The steamiest bromance in the AFL.

Andrew met Daniel’s eyes from across the change room. With Andrew draped only in a gleaming white towel and his firm, taut muscles still gleaming from the spa, Daniel lunged at him in an act of uncontrolled desire.

The two embraced, their gym-toned muscles intertwined and inseparable as the heat rose in their bodies and drove them to…

And so began the most passionate bromance in the history of the AFL between Daniel Chick and Andrew Embley. So impassioned that it left them panting with exhaustion and led them to nominations for The Frownlow Medal Hall of Fame.

The Frownlow Medal is awarded to the player whose off-field demeanour epitomises the values of the modern-day footballer and draws attention to the status of footballers as role models to young Australians. It covers Australia’s four major football codes: the National Rugby League (NRL), Australian Football League (AFL), the A-League (Football) and Rugby Union’s Super Rugby competition. NRL player Shaun Kenny-Dowall won the inaugural medal in 2015, while NRL star Talatau Amone is the most recent recipient.

The Frownlow Medal Hall of Fame honours former players and players who received media attention in previous seasons, for similarly scandalous behaviour, and its inductees include Ben Cousins and Julian O’Neill.

Embley and Chick indulged their homoerotic fantasies in the changerooms of the West Coast Eagles club in 2007 after months of bromantic tension between the pair.

Embley later described the encounter as a fight, but sources close to Frownlow judges have revealed that the relationship was a true bromance to rival that of Corey Oates and Justin Hodges, Jackson Hastings and Daly Cherry Evans, and Steven May and Jake Melksham.

It started with locker room banter and post-game celebrations in a team of star players who won game after game. Illicit drugs were easily available and the night before the changeroom romp, players had been out to dinner at a classy restaurant where alcohol had been consumed and inhibitions relaxed. True emotions and feelings could now take over, and the next morning they did.

Embley is quoted as saying

“So I end up calling Chicky about 10pm on the Monday night — in hindsight of course I shouldn’t have done this — after a few red wines.”

The next morning, Embley waited for Chick, hoping, longing for his touch. He saw no sign of his teammate at 7am, so he waited…in the spa.

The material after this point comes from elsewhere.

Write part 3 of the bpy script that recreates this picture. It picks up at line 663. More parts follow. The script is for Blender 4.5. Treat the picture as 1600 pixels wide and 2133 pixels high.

Chicky, as he was known, went for Embley,

“‘Chicky’ just comes in and starts throwing haymakers, just whacking me, I’m like, ‘what the!?’ A few guys pulled him off and nothing sort of happened at the time, I said ‘mate, you’re an idiot, et cetera’,” Embley said, shocked at the violent nature of his love, before imploring his Chicky to “…do it properly”

He also explained that,

“…It’s pretty vague after that but I remember then suddenly it was like UFC and we were going into lockers, bouncing around.”

Like UFC, where super fit young men spoon and grapple each other for minutes on end.

“Peter Worsfold (ex-Eagles coach John Worsfold’s brother) pulled us off and that was basically it. We didn’t have time to get the mouthguards in, it was bare knuckles.”

They stopped, because they weren’t wearing protection.

After a meeting between Embley, Chick and John Worsfold, both players were made to stand up in front of the playing group and apologise to their teammates.

“I remember ‘Woosh’ (Worsfold) sits there and goes, ‘so who won the fight?’ I’m looking at Chicky and he’s looking at me and we’re a bit sheepish, tale in between our legs. Neither of us answered the question,” he said.

“Then Woosh said, ‘well, judging by the fact that there’s no bruises on both of you, it must have been a pretty s**t fight’ … he made light out of a situation that I do regret that it happened.”

Of course, no one won the fight because it wasn’t a fight. It was wild, uncontrolled bromantic love making. Which is why the pair are on good terms now.

Embley would go on to win the Norm Smith Medal in the 2006 Grand Final and play 250 games for the Eagles — the ninth most in club history.

This romance novel has a happy ending, and Embley and his Chicky can rekindle their bromance at the awards night for The Frownlow Medal and The Frownlow Medal Hall of Fame later this year.